Вчера Алданов рассказал, что сам Алешка Толстой говорил ему, что он, Т., до 16 лет носил фамилию Бострэм, а потом поехал к своему мнимому отцу графу Ник. Толстому и упросил узаконить его — графом Толстым.
2 мая 53 г.
Это все-таки поразительно до столбняка! Через некоторое очень малое время меня не будет — и дела и судьбы всего, всего будут мне неизвестны! И я приобщусь к Финикову, Роговскому, Шмелеву, Пантелеймонову!.. И я только тупо, умом стараюсь изумиться, устрашиться!
Олег Михайлов. Разорванная правда
21 октября 1928 года в Грасе Галина Кузнецова, последняя любовь Бунина, записала:
«В сумерки Иван Алексеевич вошел ко мне и дал свои «Окаянные дни». Как тяжел этот дневник! Как ни будь он прав — тяжело это накопление гнева, ярости, бешенства временами. Кротко сказала что-то по этому поводу — рассердился! Я виновата, конечно. Он это выстрадал, он был в известном возрасте, когда писал это — я же была во время всего этого девчонкой, и мой ужас и ненависть тех дней исчезли, сменились глубокой печалью».
Эту книгу у нас или обходили молчанием, или бранили.

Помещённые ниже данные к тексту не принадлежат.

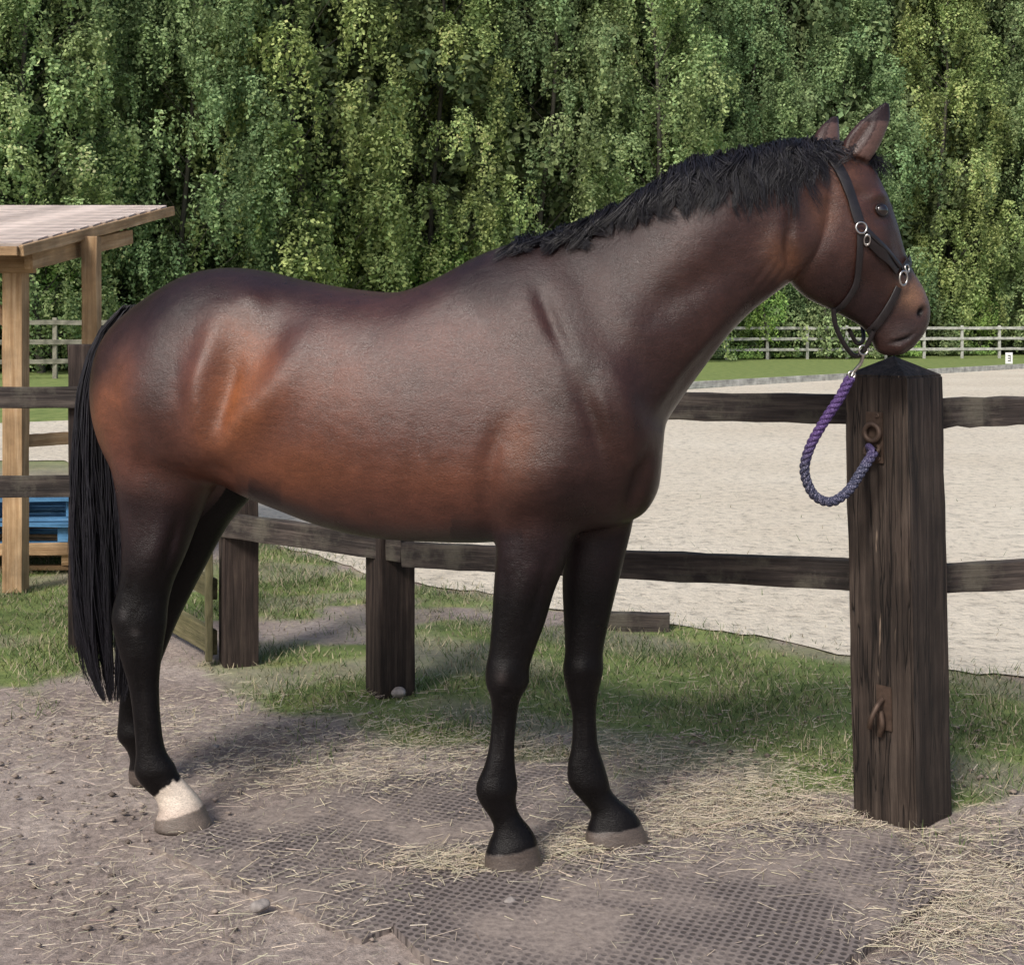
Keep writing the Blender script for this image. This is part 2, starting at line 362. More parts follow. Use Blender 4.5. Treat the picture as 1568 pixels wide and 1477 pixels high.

Между тем, при всем накоплении в ней «гнева, ярости, бешенства», а может быть, именно поэтому, книга написана необыкновенно сильно, темпераментно, «личностно». Без «Окаянных дней» невозможно понять Бунина.
Книга проклятий, расплаты и мщения, пусть словесного, она по темпераменту, желчи, ярости не имеет ничего равного в ожесточенной белой публицистике. Потому что и в гневе, аффекте, почти исступлении Бунин остается художником: и в односторонности своей — художником. Это только е г о боль, е г о мука, которую он унес в изгнание.